**Problem to work on:** In the entries that follow, find the word "script" and report each line it is on.

**Listing:**
┄┄┄┄┄┄┄┄┄┄

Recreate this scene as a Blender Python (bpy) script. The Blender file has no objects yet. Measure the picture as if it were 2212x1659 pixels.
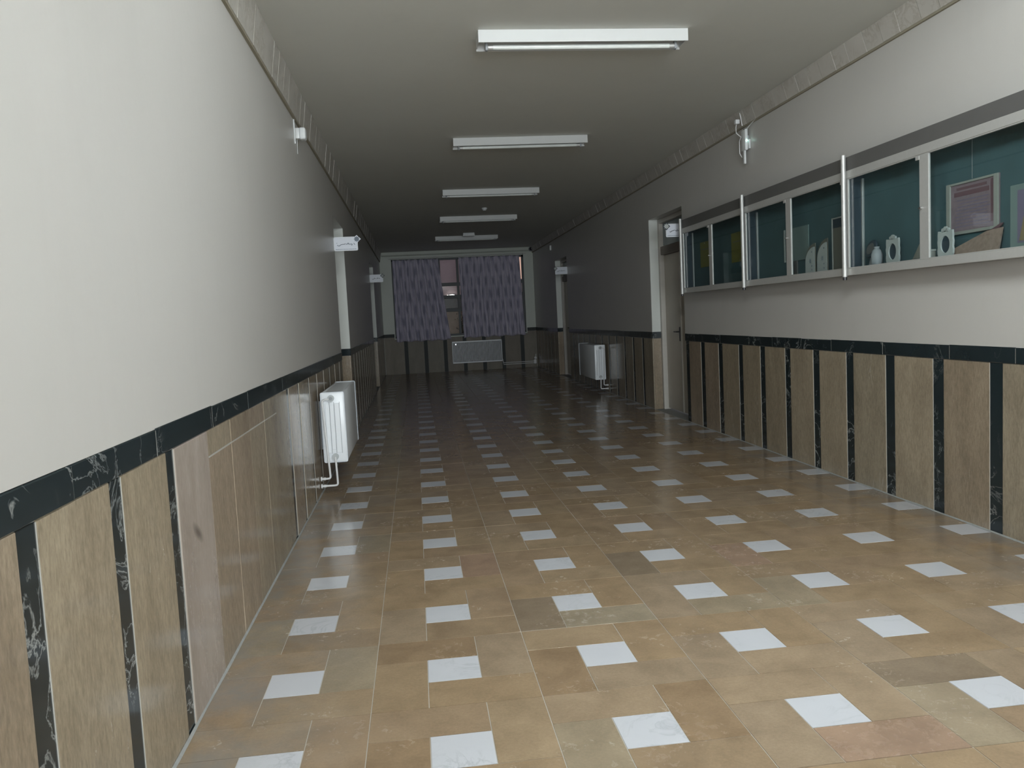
import bpy, bmesh, math, random
from mathutils import Vector, Matrix, noise as mnoise

scene = bpy.context.scene
COL = scene.collection
random.seed(7)

# ------------------------------------------------------------------ camera
def make_camera():
    f_px, yaw, pitch, roll = 1753.1, 0.1145, -0.0822, -0.0492
    cy, sy, cp, sp = math.cos(yaw), math.sin(yaw), math.cos(pitch), math.sin(pitch)
    F = Vector((sy * cp, cy * cp, sp)); R = Vector((cy, -sy, 0)); U = R.cross(F)
    c, s = math.cos(roll), math.sin(roll)
    R2 = R * c + U * s; U2 = U * c - R * s
    cam = bpy.data.cameras.new('camera'); o = bpy.data.objects.new('camera', cam); COL.objects.link(o)
    m = Matrix.Identity(4)
    for i in range(3):
        m[i][0] = R2[i]; m[i][1] = U2[i]; m[i][2] = -F[i]
    m[0][3], m[1][3], m[2][3] = -0.0704, -2.4432, 1.3386
    o.matrix_world = m
    cam.sensor_fit = 'HORIZONTAL'; cam.sensor_width = 36.0; cam.lens = f_px / 2212 * 36.0
    cam.clip_start = 0.05; cam.clip_end = 200
    scene.camera = o
make_camera()

# ------------------------------------------------------------------ world, light, exposure
W = bpy.data.worlds.new('dusk'); scene.world = W; W.use_nodes = True
W.node_tree.nodes['Background'].inputs[0].default_value = (0.62, 0.60, 0.66, 1)
W.node_tree.nodes['Background'].inputs[1].default_value = 0.45
TUBE_STRENGTH = 610.0          # the one ceiling tube that is switched on (its light is in ceiling_light's builder)
TUBE_COLOUR = (0.95, 1.0, 1.0)
def fill_light(name, loc, size, energy, colour, rot):
    L = bpy.data.lights.new(name, 'AREA'); L.shape = 'RECTANGLE'; L.size, L.size_y = size; L.energy = energy; L.color = colour
    o = bpy.data.objects.new(name, L); o.location = loc; o.rotation_euler = rot; COL.objects.link(o)
fill_light('side_fill_light', (3.2, -1.05, 1.75), (2.8, 1.6), 12.0, (0.80, 0.93, 1.0), (math.radians(90), 0, math.radians(90)))  # added weak bluish fill from the right, out of view
fill_light('back_fill_light', (.5, -8.6, 1.28), (2.1, 2.2), 480.0, (0.90, 0.965, 1.0), (math.radians(90), 0, 0))  # added fill from behind, placed to even the light along the corridor
vs = scene.view_settings
scene.display_settings.display_device = 'sRGB'
vs.view_transform = 'Standard'; vs.look = 'None'; vs.gamma = 1.0; vs.use_curve_mapping = False
vs.exposure = 0.0

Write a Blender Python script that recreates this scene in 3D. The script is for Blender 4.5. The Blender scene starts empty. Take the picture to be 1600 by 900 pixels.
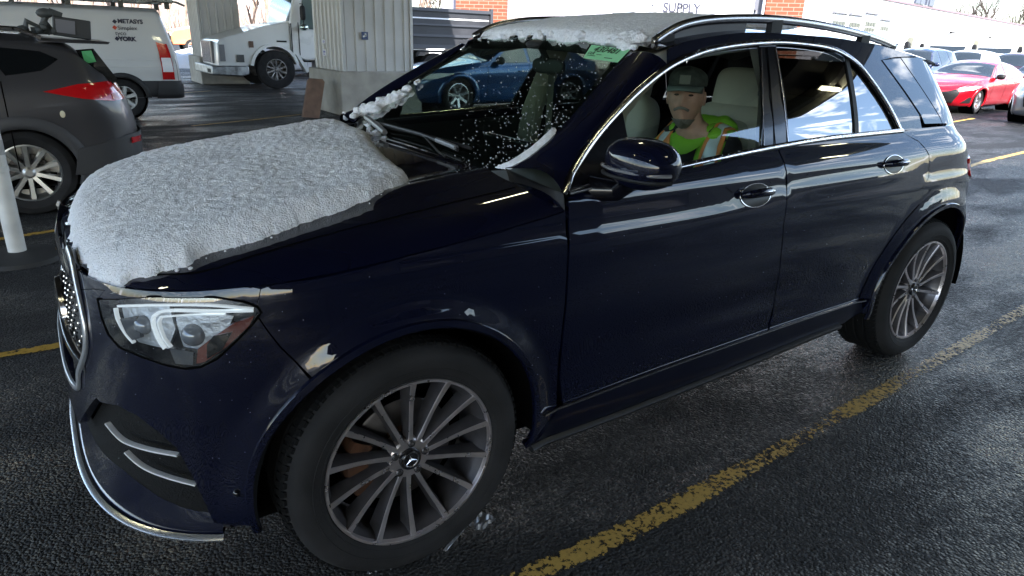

┄┄┄┄┄┄┄┄┄┄

**Response:**
Recreate this scene as a Blender Python (bpy) script. The Blender file has no objects yet. Measure the picture as if it were 2212x1659 pixels.
Write a Blender Python script that recreates this scene in 3D. The script is for Blender 4.5. The Blender scene starts empty. Take the picture to be 1600 by 900 pixels.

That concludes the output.